Preparation and Surface Characterization of Nanostructured MoO3/CoxOy and V2O5/CoxOy Interfacial Layers as Transparent Oxide Structures for Photoabsorption

Abstract

A simple low-cost electrochemical deposition technique has been used to grow molybdenum oxide (MoO3) and vanadium oxide (V2O5) nanostructures separately on cobalt oxide (CoxOy) thin film to form two different bilayer films. The samples were characterized by some surface probing techniques. Morphological and crystal structural studies revealed that the deposited α-MoO3 and V2O5 layers completely laminated the underlying cubic CoxOy film to form compact structures without any significant lattice distortion.

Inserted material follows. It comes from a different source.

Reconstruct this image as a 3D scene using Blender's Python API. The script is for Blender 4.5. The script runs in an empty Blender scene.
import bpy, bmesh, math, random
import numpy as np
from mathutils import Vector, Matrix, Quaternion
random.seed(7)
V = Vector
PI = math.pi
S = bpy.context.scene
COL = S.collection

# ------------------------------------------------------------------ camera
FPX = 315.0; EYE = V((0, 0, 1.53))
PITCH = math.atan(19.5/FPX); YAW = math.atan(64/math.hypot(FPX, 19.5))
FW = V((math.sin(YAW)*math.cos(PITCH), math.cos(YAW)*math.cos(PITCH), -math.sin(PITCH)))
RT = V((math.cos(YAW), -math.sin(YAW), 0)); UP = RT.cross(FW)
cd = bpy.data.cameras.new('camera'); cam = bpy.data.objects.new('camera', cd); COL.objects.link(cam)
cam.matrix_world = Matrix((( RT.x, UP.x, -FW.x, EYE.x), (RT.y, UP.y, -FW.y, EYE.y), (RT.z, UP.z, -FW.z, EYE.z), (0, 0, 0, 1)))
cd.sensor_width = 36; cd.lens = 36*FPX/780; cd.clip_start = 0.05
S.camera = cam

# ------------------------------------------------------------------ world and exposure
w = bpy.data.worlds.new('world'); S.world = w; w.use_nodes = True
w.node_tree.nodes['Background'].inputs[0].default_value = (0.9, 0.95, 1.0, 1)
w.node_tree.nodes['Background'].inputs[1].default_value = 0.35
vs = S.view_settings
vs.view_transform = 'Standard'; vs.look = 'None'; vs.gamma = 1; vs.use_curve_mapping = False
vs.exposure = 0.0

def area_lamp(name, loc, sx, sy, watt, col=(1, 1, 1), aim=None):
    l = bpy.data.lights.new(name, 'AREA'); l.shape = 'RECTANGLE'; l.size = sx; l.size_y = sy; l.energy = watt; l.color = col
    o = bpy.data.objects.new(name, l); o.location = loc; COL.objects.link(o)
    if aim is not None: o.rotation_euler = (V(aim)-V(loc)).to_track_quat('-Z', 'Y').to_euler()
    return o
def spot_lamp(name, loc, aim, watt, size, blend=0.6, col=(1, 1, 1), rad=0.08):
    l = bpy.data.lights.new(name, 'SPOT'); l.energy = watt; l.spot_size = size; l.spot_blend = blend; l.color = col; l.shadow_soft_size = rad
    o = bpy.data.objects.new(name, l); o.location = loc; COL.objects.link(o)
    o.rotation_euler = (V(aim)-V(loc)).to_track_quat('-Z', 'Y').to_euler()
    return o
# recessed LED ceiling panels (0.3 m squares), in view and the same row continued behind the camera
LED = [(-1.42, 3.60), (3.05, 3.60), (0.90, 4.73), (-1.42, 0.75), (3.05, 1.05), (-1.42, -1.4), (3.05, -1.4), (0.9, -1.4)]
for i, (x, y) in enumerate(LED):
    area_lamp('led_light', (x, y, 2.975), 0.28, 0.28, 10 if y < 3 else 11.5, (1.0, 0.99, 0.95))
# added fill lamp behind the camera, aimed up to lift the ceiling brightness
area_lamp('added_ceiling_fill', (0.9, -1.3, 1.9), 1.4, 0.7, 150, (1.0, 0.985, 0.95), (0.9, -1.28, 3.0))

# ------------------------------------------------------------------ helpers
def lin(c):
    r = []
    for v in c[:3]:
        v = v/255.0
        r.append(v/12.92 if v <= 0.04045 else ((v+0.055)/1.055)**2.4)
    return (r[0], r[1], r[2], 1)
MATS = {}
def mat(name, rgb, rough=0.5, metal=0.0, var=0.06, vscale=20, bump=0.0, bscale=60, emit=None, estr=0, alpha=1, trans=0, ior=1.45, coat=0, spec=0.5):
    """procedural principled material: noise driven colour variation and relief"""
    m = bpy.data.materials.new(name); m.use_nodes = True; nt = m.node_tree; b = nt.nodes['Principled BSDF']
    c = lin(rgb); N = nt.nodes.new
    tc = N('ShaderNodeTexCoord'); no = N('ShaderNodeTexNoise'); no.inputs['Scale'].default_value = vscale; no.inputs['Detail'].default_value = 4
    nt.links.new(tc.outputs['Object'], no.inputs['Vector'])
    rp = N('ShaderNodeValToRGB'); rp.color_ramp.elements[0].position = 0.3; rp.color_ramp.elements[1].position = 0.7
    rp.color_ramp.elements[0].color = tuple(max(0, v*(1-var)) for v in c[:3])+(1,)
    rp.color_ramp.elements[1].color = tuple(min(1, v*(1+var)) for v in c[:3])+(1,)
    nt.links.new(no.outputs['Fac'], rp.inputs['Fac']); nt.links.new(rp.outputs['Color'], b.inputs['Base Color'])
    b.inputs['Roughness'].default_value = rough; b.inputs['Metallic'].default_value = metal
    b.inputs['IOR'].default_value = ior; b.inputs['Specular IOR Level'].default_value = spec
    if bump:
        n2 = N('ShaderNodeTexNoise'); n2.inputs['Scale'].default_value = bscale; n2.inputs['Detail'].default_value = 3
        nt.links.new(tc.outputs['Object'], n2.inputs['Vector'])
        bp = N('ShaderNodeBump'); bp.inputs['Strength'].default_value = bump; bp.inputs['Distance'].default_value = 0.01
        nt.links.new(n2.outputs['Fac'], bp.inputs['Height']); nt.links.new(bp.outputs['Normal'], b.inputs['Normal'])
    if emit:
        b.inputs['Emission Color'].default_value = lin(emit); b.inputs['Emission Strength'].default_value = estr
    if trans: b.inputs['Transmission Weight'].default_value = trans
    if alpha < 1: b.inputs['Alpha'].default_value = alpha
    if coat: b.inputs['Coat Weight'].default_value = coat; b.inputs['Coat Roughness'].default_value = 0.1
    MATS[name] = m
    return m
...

The average particle sizes were estimated to be between 34 nm and 41 nm. Optical studies revealed the presence of two energy band transitions in the spinel CoxOy structure which can be attributed to the occurrence of ligand-to-metal charge transfer (LMCT). The electrical studies showed a trap-filled limit voltage (VTFL) in the CoxOy layer which was explained on the basis of space charge limited current (SCLC) behavior of porous film, and it was corrected with lamination by the overlayer. This study also reaffirmed the role of transition metal oxides as a recipe for window and buffer layers capable of minimizing photon absorption loss and recombination of charge carriers between absorber and the contact electrodes in optoelectronic devices.